Tanveer Ahmed, from Toller, had admitted to repeatedly stabbing Asad Shah to death outside his shop in the Shawlands area of the city in March this year in a sectarian attack motivated by hatred of Shah’s religious views.
Glasgow murder of Asad Shah spurred by sectarianism in Pakistan
Ahmed, 32, a Sunni Muslim, confessed to confronting and then attacking Shah because the newsagent was an open adherent of the Ahmadi branch of Islam, which believes the prophet Muhammad was not the final Muslim prophet.
As he was led from the dock on Tuesday, Ahmed raised a clenched fist and shouted in Arabic: “Praise for the Prophet Muhammad, there is only one Prophet.” His cry was repeated by some supporters in the public gallery.
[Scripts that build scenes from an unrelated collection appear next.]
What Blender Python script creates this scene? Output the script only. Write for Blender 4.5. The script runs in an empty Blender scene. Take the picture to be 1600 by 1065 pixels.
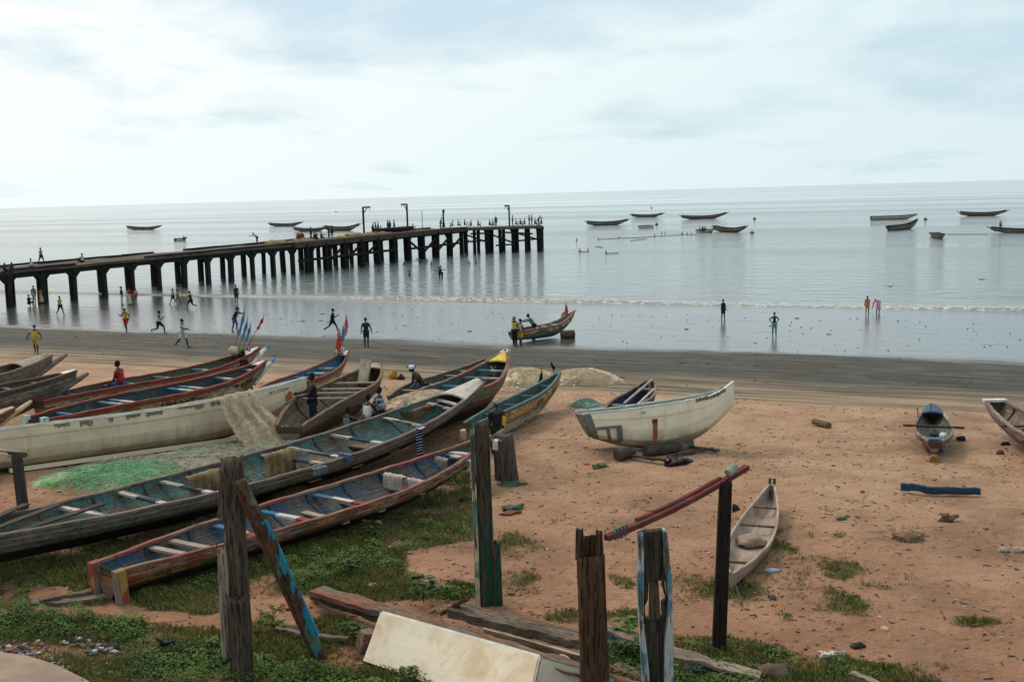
import bpy, bmesh, math, random
from mathutils import Vector, Matrix, Quaternion, noise as mnoise
random.seed(7)
R = math.radians
SC = bpy.context.scene
COL = SC.collection
# ------------------------------------------------------------------ camera
CAM_H = 9.5; FPX = 1700.0; PITCH = math.atan(230 / FPX); ROLL = R(1.61)
cam = bpy.data.objects.new('camera', bpy.data.cameras.new('camera')); COL.objects.link(cam)
cam.data.sensor_width = 36; cam.data.lens = 36 * FPX / 1600
cam.data.clip_end = 60000; cam.data.clip_start = .2
cf = Vector((0, math.cos(PITCH), -math.sin(PITCH))); _r = Vector((1, 0, 0)); _u = Vector((0, math.sin(PITCH), math.cos(PITCH)))
cr = _r * math.cos(ROLL) - _u * math.sin(ROLL); cu = _u * math.cos(ROLL) + _r * math.sin(ROLL)
cam.matrix_world = Matrix(((cr.x, cu.x, -cf.x, 0), (cr.y, cu.y, -cf.y, 0), (cr.z, cu.z, -cf.z, CAM_H), (0, 0, 0, 1)))
SC.camera = cam
CP = Vector((0, 0, CAM_H))
# ------------------------------------------------------------------ sky and sun
SUN_EL, SUN_AZ = 50, -38          # azimuth measured from +Y towards +X
w = bpy.data.worlds.new('World'); SC.world = w; w.use_nodes = True
nt = w.node_tree; nt.nodes.clear()
def wn(t, **k):
    n = nt.nodes.new(t)
    for a, b in k.items(): setattr(n, a, b)
    return n
def wl(a, b): nt.links.new(a, b)
out = wn('ShaderNodeOutputWorld'); bg = wn('ShaderNodeBackground'); bg.inputs[1].default_value = 0.1
sky = wn('ShaderNodeTexSky', sky_type='NISHITA', sun_disc=False, sun_elevation=R(SUN_EL), sun_rotation=R(SUN_AZ))
sky.air_density = 1.0; sky.dust_density = 2.0
tc = wn('ShaderNodeTexCoord'); sep = wn('ShaderNodeSeparateXYZ'); wl(tc.outputs['Generated'], sep.inputs[0])
def wm(op, a, b=None, clamp=False):
    n = wn('ShaderNodeMath', operation=op, use_clamp=clamp)
    for i, v in enumerate((a, b)):
        if v is None: continue
        if isinstance(v, (int, float)): n.inputs[i].default_value = v
        else: wl(v, n.inputs[i])
    return n.outputs[0]
zz = wm('ADD', wm('MAXIMUM', sep.outputs[2], 0.0), 0.13)
cx = wm('DIVIDE', sep.outputs[0], zz); cy = wm('DIVIDE', sep.outputs[1], zz)
cmb = wn('ShaderNodeCombineXYZ'); wl(cx, cmb.inputs[0]); wl(cy, cmb.inputs[1])
mp = wn('ShaderNodeMapping'); mp.inputs['Scale'].default_value = (1.0, 0.8, 1); mp.inputs['Location'].default_value = (3.3, 1.7, 0); mp.inputs['Rotation'].default_value = (0, 0, R(8))
wl(cmb.outputs[0], mp.inputs[0])
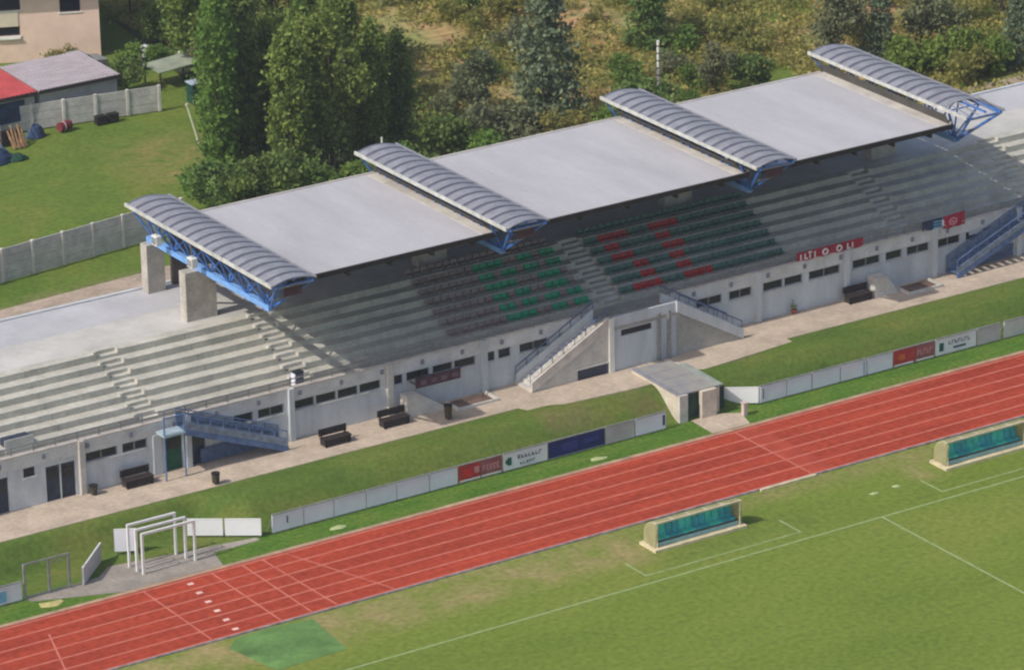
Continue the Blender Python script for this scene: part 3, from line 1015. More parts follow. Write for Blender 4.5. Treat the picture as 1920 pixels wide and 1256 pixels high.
for i in range(9):
    xx = 21.0 + 1.45 * i / 8
    off = 0.05 * math.sin(i * 1.2)
    vs += [(xx, 24.0 + off, 4.5), (xx, 24.02, 5.12)]
part(MB().add(vs, [(2 * i, 2 * i + 2, 2 * i + 3, 2 * i + 1) for i in range(8)]), 'cloth', TARP, f2)
lt = MB()
for k in range(3):
    lt.box(21.75, 22.42, 23.91, 23.93, 4.56 + .18 * k, 4.65 + .18 * k)
part(lt, 'stripes', SKYC, f2)
part(MB().box(22.36, 22.50, 23.88, 23.90, 4.62, 4.98), 'white_band', WHITE, f2)

for (y_, z_, lb) in ((34.2, 10.55, 'rear one of the two floodlights'), (30.2, 10.45, 'front one of the two floodlights')):
    t = thing('floodlight', 'white floodlight in the first blue truss, ' + lb, 'floodlight', (-24.15, y_, z_), 'floodlights in the first truss')
    part(MB().box(-24.4, -24.05, y_ - 0.28, y_ + 0.28, z_ - 0.25, z_ + 0.30), 'lamp_housing', WHITE, t)
    part(MB().box(-24.43, -24.403, y_ - 0.22, y_ + 0.22, z_ - 0.18, z_ + 0.22), 'lamp_glass', GREYMET, t)
    part(MB().bar((-24.2, y_, z_ + 0.3), (-24.35, y_, ZCAP - 0.2), 0.05, 0.05), 'bracket', GREYMET, t)

# case standing in the mouth of the aisle
cs = thing('equipment_case', 'upright blue grey case with a pale side standing on the front walkway', 'case', (-20.9, 24.9, ZW))
part(MB().box(-21.15, -20.65, 24.7, 25.1, ZW + 0.03, ZW + 0.85), 'case_body', BOXM, cs)
part(MB().box(-21.22, -21.153, 24.7, 25.1, ZW + 0.05, ZW + 0.80), 'side_panel', BOARD_L, cs)
part(MB().box(-21.17, -20.63, 24.68, 25.12, ZW + 0.853, ZW + 0.91), 'lid', DARK, cs)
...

Passing sentence at the high court in Glasgow in a rare televised hearing, Lady Rae said the killing was an “appalling display of merciless violence” and a “barbaric, premeditated and wholly unjustified killing of a much-loved man”.
Describing the murder as “in effect an execution”, she told Ahmed: “Your determination to kill Mr Shah was obvious. What is so chilling is that what you did was calculated and deliberate. You did not know the deceased but you decided that you had a duty to kill him.”
It quickly emerged that Ahmed had singled Shah out because the shopkeeper, a father of three, was openly proselytising on social media and describing himself as a prophet.
The belief that Muhammad is the final prophet is a central tenet of mainstream Islam; to believe otherwise is regarded as blasphemous. Sunni leaders in Pakistan and the UK, including several followed by Ahmed, have openly condemned Ahmadis for holding that other prophets have emerged since Muhammad.
Ahmed had first called Shah by phone to challenge him, and then decided to travel to Glasgow to confront him. Ahmed had watched a video of Shah on his mobile phone en route, and was heard in a phone message stating: “Listen to this guy, something needs to be done, it needs nipped in the bud.”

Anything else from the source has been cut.